Les acro­ba­ties se résument au lever de coude et au pour­boire sen­ti­men­tal que l’excès de bière laisse dans les cœurs. Sa verve adjec­ti­vale fus­tige la nar­ra­tion à deux mots de voca­bu­laire. Il écrit comme un Bloy qui aurait auto­dafé les Evan­giles.
Il prend le dilemme pour une garce et l’ordurerie pour une avant-scène. C’est tel­le­ment plai­sant qu’on pour­rait croire qu’il n’existe pas réel­le­ment et qu’il écrit, non plus pour des cri­tiques futurs, mais des lec­teurs morts. Il faut être d’un autre temps pour ingé­rer cette roma­nes­que­rie de mousquetaire.

Avant, les écri­vains devan­çaient tou­jours leurs lec­teurs par leur har­diesse et leur hargne. Désor­mais, ils se neu­tra­lisent les uns les autres, sur le banc d’école, bons élèves, atten­dant le récit qui n’utilisera plus que quelques mots, de moins de quatre syl­labes, sur trois pages écrites en gros carac­tères. Bien­tôt, il n’y aura plus de place pour la vul­ga­rité noble, le sens de l’exagération et la sca­to­lo­gie.
Il y a des époques où la crotte et la rose sont inter­chan­geables. Au fond, Jarry est encore une science-fiction avec son
Merdre si bien qu’on semble tous être en avance d’un métro de retard. Heu­reu­se­ment, Svo­boda nous rap­pelle que la nos­tal­gie est la pire des maque­relles.
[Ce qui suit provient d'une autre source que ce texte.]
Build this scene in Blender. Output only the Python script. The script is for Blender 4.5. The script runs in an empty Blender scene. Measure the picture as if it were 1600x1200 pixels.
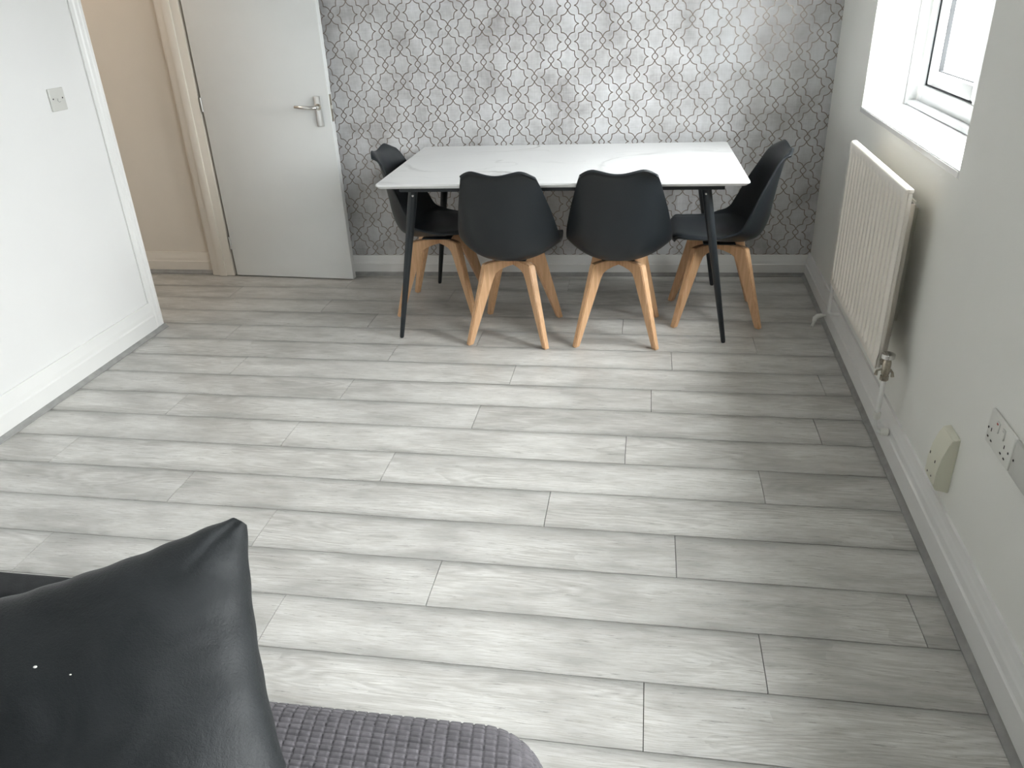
import bpy, bmesh, math, random
import numpy as np
from mathutils import Vector, Matrix
random.seed(7)
SC = bpy.context.scene
COL = SC.collection

# ------------------------------------------------------------------ camera
cam_d = bpy.data.cameras.new('camera')
cam = bpy.data.objects.new('camera', cam_d); COL.objects.link(cam); SC.camera = cam
def rotation(yaw, pitch, roll):
    cy, sy, ct, st, cr, sr = math.cos(yaw), math.sin(yaw), math.cos(pitch), math.sin(pitch), math.cos(roll), math.sin(roll)
    return (Matrix(((cy, -sy, 0), (sy, cy, 0), (0, 0, 1))) @ Matrix(((1, 0, 0), (0, ct, st), (0, -st, ct)))
            @ Matrix(((cr, 0, sr), (0, 1, 0), (-sr, 0, cr))))
R = rotation(0.17883776, 0.46497905, 0.04491219)
right, fwd, up = R.col[0], R.col[1], R.col[2]
M = Matrix((right, up, -fwd)).transposed().to_4x4()
M.translation = Vector((0, 0, 1.4879))
cam.matrix_world = M
cam_d.sensor_fit = 'HORIZONTAL'; cam_d.sensor_width = 36; cam_d.lens = 36 * 1219.186 / 1600
cam_d.clip_start = 0.03; cam_d.clip_end = 400

# ------------------------------------------------------------------ view, world, light
SC.view_settings.view_transform = 'Standard'; SC.view_settings.look = 'None'
SC.view_settings.gamma = 1; SC.view_settings.use_curve_mapping = False
SC.view_settings.exposure = 3.13
SC.cycles.max_bounces = 14; SC.cycles.diffuse_bounces = 8; SC.cycles.glossy_bounces = 5
SC.cycles.transparent_max_bounces = 12; SC.cycles.sample_clamp_indirect = 8
SC.cycles.caustics_reflective = False; SC.cycles.caustics_refractive = False
world = bpy.data.worlds.new('overcast_sky'); SC.world = world; world.use_nodes = True
nt = world.node_tree; nt.nodes.clear()
wo = nt.nodes.new('ShaderNodeOutputWorld'); bg = nt.nodes.new('ShaderNodeBackground')
tc = nt.nodes.new('ShaderNodeTexCoord'); sx = nt.nodes.new('ShaderNodeSeparateXYZ'); cr = nt.nodes.new('ShaderNodeValToRGB')
nt.links.new(tc.outputs['Generated'], sx.inputs[0]); nt.links.new(sx.outputs['Z'], cr.inputs[0])
cr.color_ramp.elements[0].position = 0.0; cr.color_ramp.elements[0].color = (.34, .34, .343, 1)
cr.color_ramp.elements[1].position = 1.0; cr.color_ramp.elements[1].color = (1.0, .99, .995, 1)
nt.links.new(cr.outputs[0], bg.inputs['Color']); bg.inputs['Strength'].default_value = 7.0
nt.links.new(bg.outputs[0], wo.inputs[0])

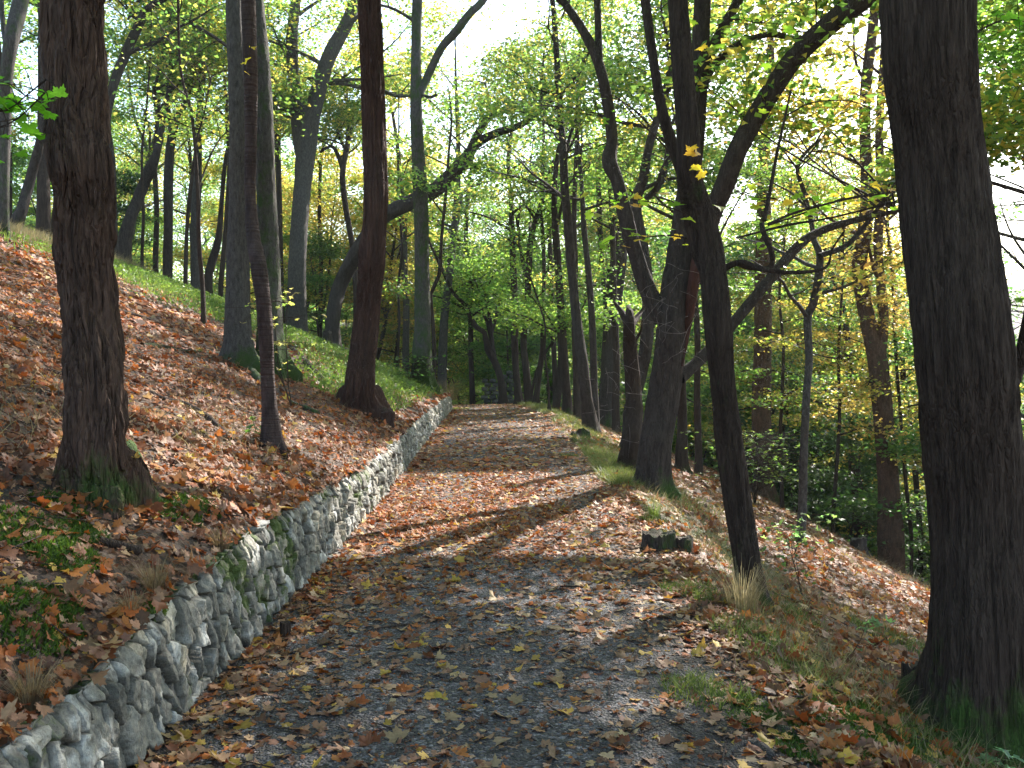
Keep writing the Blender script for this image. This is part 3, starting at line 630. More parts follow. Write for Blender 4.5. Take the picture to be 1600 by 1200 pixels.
tree('L7', 'straight greyish ridge trunk with a leaning dark arm, right of the knobbly leaning one', (262, 422), [(262, 412, 15), (263, 350, 14), (263, 290, 15), (266, 230, 14), (274, 190, 12), (288, 165, 9), (296, 140, 8)], [[(268, 215, 8), (262, 150, 7), (268, 90, 7), (270, 40, 6)]], bark='brown', Y=36, top=17, crown=C(z0=7, n=10, nleaf=22, lsz=.14))
tree('L8', 'pale trunk directly behind the very thin straight sapling', (306, 440), [(306, 430, 16), (305, 360, 15), (308, 290, 14), (310, 220, 12), (313, 160, 10)], bark='grey', Y=37, top=18, crown=C(z0=7, n=10, nleaf=20, lsz=.14, pal='yellow'))
tree('L9', 'short dark leaning stem between the thin sapling and the rough grey trunk', (326, 438), [(326, 430, 13), (334, 400, 13), (342, 370, 11), (346, 320, 7)], bark='dark', Y=38, top=10, crown=C(z0=5, n=5, nleaf=18, lsz=.14, pal='lime'))
tree('L10', 'thin stem on the ridge just left of the rough grey trunk', (345, 455), [(345, 445, 8), (351, 380, 8), (355, 320, 7), (358, 260, 6)], bark='dark', Y=35, top=12, crown=C(z0=6, n=7, nleaf=18, lsz=.13, pal='lime'))
tree('L11', 'fine dark stem on the ridge between the knobbly leaning tree and the greyish one', (222, 400), [(222, 395, 5), (224, 340, 5), (222, 280, 4), (222, 230, 4), (228, 180, 3)], bark='dark', Y=31, top=9, crown=C(z0=5, n=5, L=1.4, nleaf=10))
tree('L12', 'fine dark stem touching the left side of the pale trunk behind the sapling', (290, 432), [(290, 425, 7), (292, 360, 6), (297, 300, 6), (305, 240, 5)], bark='dark', Y=34, top=11, crown=C(z0=6, n=5, L=1.8, nleaf=10))
tree('L13', 'crooked dark double stem behind the mossy trunk, left of the forked grey one', (440, 500), [(440, 480, 9), (438, 400, 9), (436, 300, 9), (434, 220, 10), (440, 160, 10), (446, 100, 8)], [[(436, 260, 6), (428, 200, 6), (424, 120, 5)]], bark='dark', Y=41, top=17, crown=C(z0=8, n=9, nleaf=18, lsz=.15, pal='mixed'))
tree('M1', 'grey far trunk seen right of the reddish leaning trunk', (634, 560), [(634, 545, 11), (635, 480, 10), (632, 430, 10), (632, 350, 8)], bark='grey', Y=44, top=16, crown=C(z0=7, n=9, nleaf=20, lsz=.16, pal='yellow'))
tree('M2', 'thin wavy far stem right of the reddish trunk, left of the grey far one', (621, 570), [(621, 560, 5), (624, 500, 4), (622, 450, 4), (628, 390, 4), (624, 330, 4)], bark='dark', Y=40, top=12, crown=C(z0=6, n=6, nleaf=14, lsz=.15, pal='lime'))
# right of the path
tree('R1', 'massive dark finely furrowed trunk filling the right edge with a broad mossy foot', (1528, 1168),
     [(1535, 1130, 215), (1537, 1080, 178), (1536, 1000, 152), (1531, 900, 140), (1526, 800, 138), (1518, 700, 141), (1509, 600, 141), (1499, 500, 139), (1487, 400, 136), (1476, 300, 128), (1464, 200, 123), (1454, 100, 128), (1450, 0, 130), (1447, -80, 128)],
     [[{'go': False, 'leafless': 1, 'd': 'plain'}, (1560, 640, 30), (1585, 590, 22), (1600, 535, 20), (1612, 470, 18), (1630, 380, 15)]],
     bark='dark', hi=3, flare=.30, moss=(1.05, -.06), top=13, crown=dict(C_hi, z0=6.6, n=10, L=4), name='massive_tree')
tree('R2', 'smooth dark trunk bending left as it rises, between the path and the massive tree', (1175, 945),
     [(1173, 925, 44), (1168, 880, 40), (1156, 800, 42), (1141, 700, 42), (1130, 600, 37), (1121, 500, 42), (1114, 430, 40), (1103, 385, 50), (1090, 330, 44), (1078, 280, 38), (1074, 200, 33), (1066, 100, 32), (1059, 0, 30), (1054, -70, 28)],
     [[(1082, 330, 18), (1066, 270, 19), (1050, 225, 18), (1034, 170, 16), (1022, 100, 14), (1008, 0, 14), (1000, -50, 13)],
      [{'go': False, 'leafless': 1, 'y1': -.3}, (1122, 430, 14), (1136, 417, 10), (1160, 410, 9), (1190, 420, 8), (1240, 426, 6), (1290, 418, 4), (1300, 390, 3), (1320, 360, 3)],
      [{'go': False, 'leafless': 1, 'y1': .2}, (1150, 412, 6), (1172, 418, 8), (1203, 418, 8), (1206, 395, 8), (1196, 372, 8), (1190, 350, 7)], [{'go': False, 'leafless': 1}, (1194, 345, 7), (1203, 300, 6), (1213, 245, 5), (1225, 190, 4), (1236, 140, 3)],
      [{'go': False, 'leafless': 1}, (1200, 350, 4), (1250, 330, 4), (1330, 310, 3), (1400, 300, 2)], [{'go': False, 'leafless': 1}, (1150, 372, 3), (1230, 352, 4), (1300, 340, 3), (1400, 315, 3)]],
     bark='dark', hi=3, flare=.5, moss=(.35, .14), top=9, crown=dict(C_hi, z0=5.2, n=11, L=3.0, nleaf=36))
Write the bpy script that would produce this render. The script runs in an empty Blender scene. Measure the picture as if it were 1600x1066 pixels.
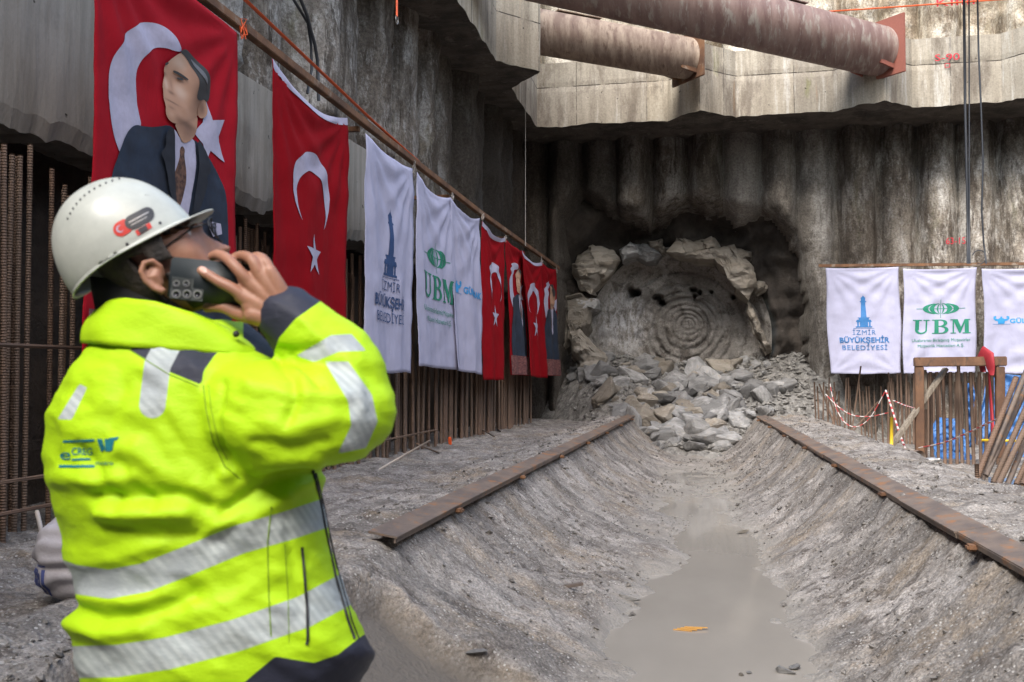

L’espoir luit. L’ombre est tou­jours le prête-nom d’un soleil.

C’est pour­quoi il nous faut tour­ner nos regards vers l’est fameux même si les poèmes de Jim Har­ri­son, notam­ment ses Loin­tains et Gha­zals, valent le détour vers les che­mins de tra­verse qui mènent à Prague, Mos­cou ou Var­so­vie.
Quant au roman de Svo­boda,
Une femme fausse, qui apos­trophe le si fier et hale­tant Filière de femmes de Anna Jouy, il nous appelle à la plus pro­fonde et vagi­nale recon­quête de nous-mêmes, dans la ter­reur de l’abdication : seuls les hommes aiment vrai­ment, à l’exception de ceux qui n’aiment rien. Les femmes ne font que pas­ser comme les roman­ciers inexis­tants, hor­mis les passionnées.

Pour écrire et aimer de nou­veau, il nous faut rede­ve­nir des cha­cals sans foi ni loi. Il faut s’exiler et cam­per près du Danube et de la Vltava, un cor­ni­chon aigre-doux entre les dents.